PROBLEM TO SOLVE
Take every line from the first down to the line with "R = math.radians" and set it down exactly, without the pictures.

— start DATA SECTION —

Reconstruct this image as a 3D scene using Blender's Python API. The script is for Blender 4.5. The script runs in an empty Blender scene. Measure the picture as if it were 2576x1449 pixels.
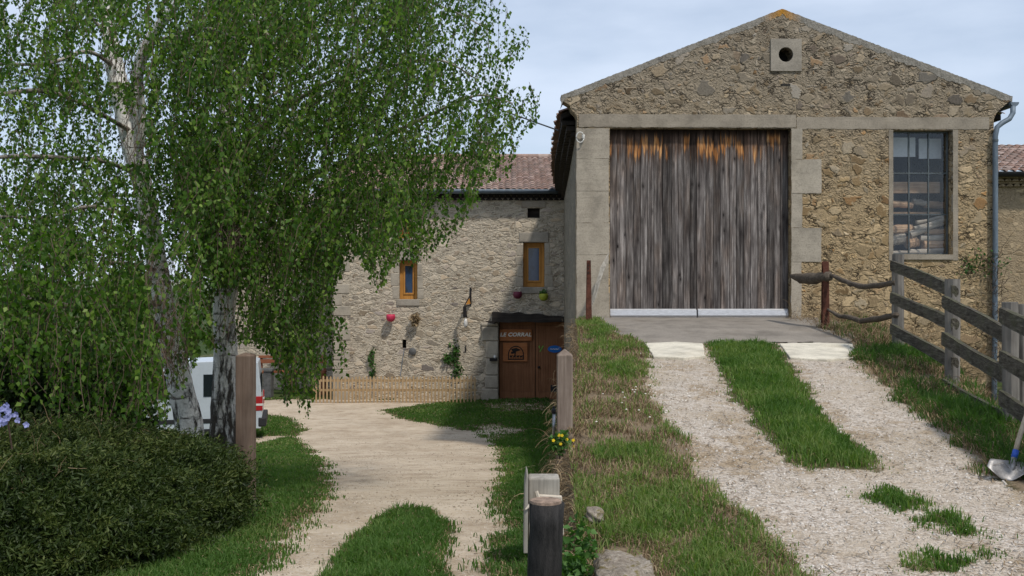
import bpy, bmesh, math, random
import numpy as np
from mathutils import Vector, Matrix
from mathutils.geometry import tessellate_polygon
random.seed(7)
rng = np.random.default_rng(11)
R = math.radians

# ------------------------------------------------------------------ scene, camera
sc = bpy.context.scene
COL = sc.collection
F, CX, CY, E = 2504.4, 1288.0, 724.5, 1.65          # focal length in photo units, centre, eye height
cam_d = bpy.data.cameras.new('camera'); cam = bpy.data.objects.new('camera', cam_d); COL.objects.link(cam)
cam.location = (0, 0, E); cam.rotation_euler = (R(90), 0, 0)
cam_d.lens = 35.0; cam_d.sensor_width = 36; cam_d.clip_start = 0.05; cam_d.clip_end = 6000
sc.camera = cam
sc.view_settings.view_transform = 'Standard'; sc.view_settings.look = 'None'
sc.view_settings.exposure = 0; sc.view_settings.gamma = 1
sc.render.engine = 'CYCLES'
sc.cycles.max_bounces = 8; sc.cycles.transparent_max_bounces = 12
sc.cycles.use_denoising = True

def W(px, py, d): return Vector(((px-CX)/F*d, d, E-(py-CY)/F*d))

# ------------------------------------------------------------------ material helpers
class NT:
    def __init__(s, name):
        s.m = bpy.data.materials.new(name); s.m.use_nodes = True
        s.t = s.m.node_tree; s.t.nodes.clear()
        s.out = s.n('ShaderNodeOutputMaterial')
    def n(s, typ, **kw):
        nd = s.t.nodes.new(typ)
        for k, v in kw.items():
            if k in nd.inputs.keys() if hasattr(nd.inputs, 'keys') else False: nd.inputs[k].default_value = v
            else: setattr(nd, k, v)
        return nd
    def l(s, a, b): s.t.links.new(a, b)
    def setin(s, sock, v):
        if isinstance(v, bpy.types.NodeSocket): s.l(v, sock)
        elif isinstance(v, (tuple, list)) and len(v) == 3 and sock.type == 'RGBA': sock.default_value = (*v, 1)
        else: sock.default_value = v
    def math(s, op, a, b=0.0, c=None, clamp=False):
        nd = s.n('ShaderNodeMath'); nd.operation = op; nd.use_clamp = clamp
        s.setin(nd.inputs[0], a); s.setin(nd.inputs[1], b)
        if c is not None: s.setin(nd.inputs[2], c)
        return nd.outputs[0]
    def vmath(s, op, a, b=None, scale=None):
        nd = s.n('ShaderNodeVectorMath'); nd.operation = op
        s.setin(nd.inputs[0], a)
        if b is not None: s.setin(nd.inputs[1], b)
        if scale is not None: s.setin(nd.inputs['Scale'], scale)
        return nd.outputs[0]
    def mix(s, f, a, b, mode='MIX'):
        nd = s.n('ShaderNodeMix'); nd.data_type = 'RGBA'; nd.blend_type = mode; nd.clamp_factor = True
        s.setin(nd.inputs[0], f); s.setin(nd.inputs[6], a); s.setin(nd.inputs[7], b)
        return nd.outputs[2]
    def mixf(s, f, a, b):
        nd = s.n('ShaderNodeMix'); nd.data_type = 'FLOAT'
        s.setin(nd.inputs[0], f); s.setin(nd.inputs[2], a); s.setin(nd.inputs[3], b)
        return nd.outputs[0]
    def noise(s, vec, scale, detail=4, rough=0.55, dim='3D'):
        nd = s.n('ShaderNodeTexNoise'); nd.noise_dimensions = dim
        s.l(vec, nd.inputs['Vector']); nd.inputs['Scale'].default_value = scale
        nd.inputs['Detail'].default_value = detail; nd.inputs['Roughness'].default_value = rough
        return nd
    def voro(s, vec, scale, feature='F1', rand=1.0):
        nd = s.n('ShaderNodeTexVoronoi'); nd.feature = feature
        s.l(vec, nd.inputs['Vector']); nd.inputs['Scale'].default_value = scale
        nd.inputs['Randomness'].default_value = rand
        return nd
    def ramp(s, fac, stops, interp='LINEAR'):
        nd = s.n('ShaderNodeValToRGB'); cr = nd.color_ramp; cr.interpolation = interp
        while len(cr.elements) < len(stops): cr.elements.new(0.5)
        for e, (p, c) in zip(cr.elements, stops):
            e.position = p; e.color = (*c, 1) if len(c) == 3 else c
        s.setin(nd.inputs[0], fac); return nd.outputs[0]
    def sstep(s, x, a, b):
        nd = s.n('ShaderNodeMapRange'); nd.interpolation_type = 'SMOOTHSTEP'
        s.setin(nd.inputs[0], x); s.setin(nd.inputs[1], a); s.setin(nd.inputs[2], b)
        return nd.outputs[0]
    def coord(s, scale=(1, 1, 1), kind='Object'):
        tc = s.n('ShaderNodeTexCoord'); mp = s.n('ShaderNodeMapping')
        mp.inputs['Scale'].default_value = scale
        s.l(tc.outputs[kind], mp.inputs[0]); return mp.outputs[0]
    def attr(s, name='Col'):
        a = s.n('ShaderNodeAttribute'); a.attribute_name = name; return a
    def sep(s, v):
        nd = s.n('ShaderNodeSeparateXYZ'); s.l(v, nd.inputs[0]); return nd.outputs
    def comb(s, x, y, z):
        nd = s.n('ShaderNodeCombineXYZ')
        for i, v in enumerate((x, y, z)): s.setin(nd.inputs[i], v)
        return nd.outputs[0]
    def bump(s, h, strength=0.5, dist=0.02, normal=None):
        nd = s.n('ShaderNodeBump'); nd.inputs['Strength'].default_value = strength
        nd.inputs['Distance'].default_value = dist; s.l(h, nd.inputs['Height'])
        if normal is not None: s.l(normal, nd.inputs['Normal'])
        return nd.outputs[0]
    def pbr(s, col, rough=0.8, metal=0.0, normal=None, spec=0.3, **kw):
        p = s.n('ShaderNodeBsdfPrincipled')
        s.setin(p.inputs['Base Color'], col); s.setin(p.inputs['Roughness'], rough)
        s.setin(p.inputs['Metallic'], metal); s.setin(p.inputs['Specular IOR Level'], spec)
        for k, v in kw.items(): s.setin(p.inputs[k], v)
        if normal is not None: s.l(normal, p.inputs['Normal'])
        s.l(p.outputs[0], s.out.inputs[0]); return p

M = {}
def simple(name, c, rough=0.7, metal=0.0, var=0.25, scale=12, bump=0.15, spec=0.3, stretch=(1, 1, 1)):
    n = NT(name); v = n.coord(stretch)
    a = n.noise(v, scale, 5).outputs[0]; b = n.noise(v, scale*7, 3).outputs[0]
    f = n.math('ADD', n.math('MULTIPLY', a, 0.65), n.math('MULTIPLY', b, 0.35))
    lo = tuple(x*(1-var*1.6) for x in c); hi = tuple(min(1, x*(1+var*1.3)) for x in c)
    col = n.ramp(f, [(0.3, lo), (0.7, hi)])
    n.pbr(col, rough, metal, n.bump(f, bump, 0.01), spec)
    M[name] = n.m; return n.m

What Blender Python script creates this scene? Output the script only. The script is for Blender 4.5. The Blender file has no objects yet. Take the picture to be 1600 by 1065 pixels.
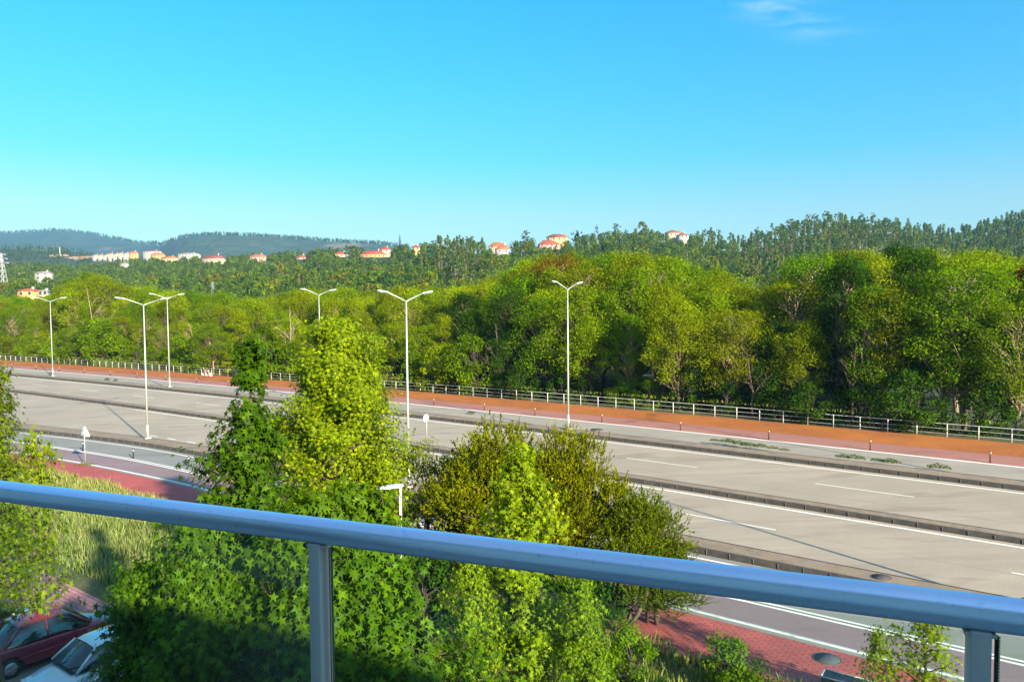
import bpy, math, random
import numpy as np
from mathutils import Matrix, Vector

rng = np.random.default_rng(7)
random.seed(7)
SC = bpy.context.scene
COL = SC.collection

# ------------------------------------------------------------------ camera
F = 1155.; CX = 800.; CY = 532.5; HC = 11.28
PIT = math.radians(2.7); ROLL = .008
_f = np.array([0, math.cos(PIT), -math.sin(PIT)]); _u = np.array([0, math.sin(PIT), math.cos(PIT)]); _r = np.array([1., 0, 0])
_R = _r*math.cos(ROLL)-_u*math.sin(ROLL); _U = _u*math.cos(ROLL)+_r*math.sin(ROLL)
cam = bpy.data.cameras.new('camera'); camo = bpy.data.objects.new('camera', cam); COL.objects.link(camo)
cam.sensor_width = 36; cam.lens = F/1600*36; cam.clip_end = 20000; cam.clip_start = .05
camo.matrix_world = Matrix(((_R[0], _U[0], -_f[0], 0), (_R[1], _U[1], -_f[1], 0), (_R[2], _U[2], -_f[2], HC), (0, 0, 0, 1)))
SC.camera = camo
SC.view_settings.view_transform = 'Standard'; SC.view_settings.look = 'None'
SC.view_settings.gamma = 1; SC.view_settings.exposure = 1.5

# ------------------------------------------------------------------ light
SUN_EL = math.radians(21.0)
SUNH = np.array([.585, -.811])                 # horizontal direction towards the sun
w = bpy.data.worlds.new('World'); SC.world = w; w.use_nodes = True
nt = w.node_tree; nt.nodes.clear()
wo = nt.nodes.new('ShaderNodeOutputWorld'); bg = nt.nodes.new('ShaderNodeBackground'); sky = nt.nodes.new('ShaderNodeTexSky')
sky.sky_type = 'NISHITA'; sky.sun_disc = False; sky.sun_elevation = SUN_EL
sky.sun_rotation = math.atan2(SUNH[0], SUNH[1]); sky.altitude = 0; sky.air_density = 1.0; sky.dust_density = .6; sky.ozone_density = 1.0
bg.inputs['Strength'].default_value = .15
tint = nt.nodes.new('ShaderNodeMix'); tint.data_type = 'RGBA'; tint.blend_type = 'MULTIPLY'; tint.inputs[0].default_value = 1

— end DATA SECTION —

RESULT
Reconstruct this image as a 3D scene using Blender's Python API. The script is for Blender 4.5. The script runs in an empty Blender scene. Measure the picture as if it were 2576x1449 pixels.
import bpy, bmesh, math, random
import numpy as np
from mathutils import Vector, Matrix
from mathutils.geometry import tessellate_polygon
random.seed(7)
rng = np.random.default_rng(11)
R = math.radians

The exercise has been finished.